Par ailleurs, des données de l’Unité de travail pour l’implantation de logement étudiant rapportent que le loyer médian des étudiants locataires montréalais est plus élevé que pour la population générale, alors que la moitié d’entre eux ont des revenus inférieurs à 20 000 $ par année.
Dans la grande région de Montréal, le loyer moyen des logements disponibles à la location est d’environ 1270 $, selon une récente étude du FRAPRU. Or, Amélie Tollu, une étudiante française à la maîtrise en sciences de la gestion à l’UQAM, et sa petite soeur, aux études en biochimie à l’Université de Montréal, n’ont rien trouvé en dessous de 1500 $ — montant qui correspond à leur loyer actuel — faute de garants québécois et d’historique de crédit suffisant.
« Il y a juste une chambre, que j’occupe. Et ma petite soeur, qui paie sa part un peu moins cher, dort dans le salon », témoigne Amélie.
« Nos parents ne peuvent pas nous aider financièrement. Heureusement, je touche une bourse d’implication avec mon travail au sein de l’association étudiante. Je fais aussi des heures comme auxiliaire de recherche. Mais j’ai du mal à tout gérer : le travail, l’association, les études », estime l’étudiante.
Si Amélie parvient à maintenir de bons résultats scolaires, ce n’est pas le cas de tous ceux qui sont dans sa situation. Selon l’ORES, le stress financier est susceptible d’avoir des effets négatifs importants sur la réussite scolaire. Il rapporte également qu’au-delà de 25 heures travaillées, le risque de ne pas terminer leur programme d’études s’accroît pour les étudiants à temps plein.
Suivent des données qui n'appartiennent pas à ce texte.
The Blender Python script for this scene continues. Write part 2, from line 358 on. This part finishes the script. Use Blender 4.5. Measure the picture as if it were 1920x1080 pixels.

« De plus en plus d’étudiants travaillent de nombreuses heures pour subvenir à leurs besoins et ça affecte leurs résultats en classe », constate d’ailleurs Laurence Mallette-Léonard, présidente de la Fédération étudiante collégiale du Québec.
Il existe toutefois des solutions, soulignent les auteurs du dossier de l’ORES. Parmi elles, il y a la rémunération ou la compensation financière des stages d’études. On suggère également d’adapter les programmes d’aide financière aux études pour qu’ils reflètent davantage le coût de la vie actuel pour les étudiants.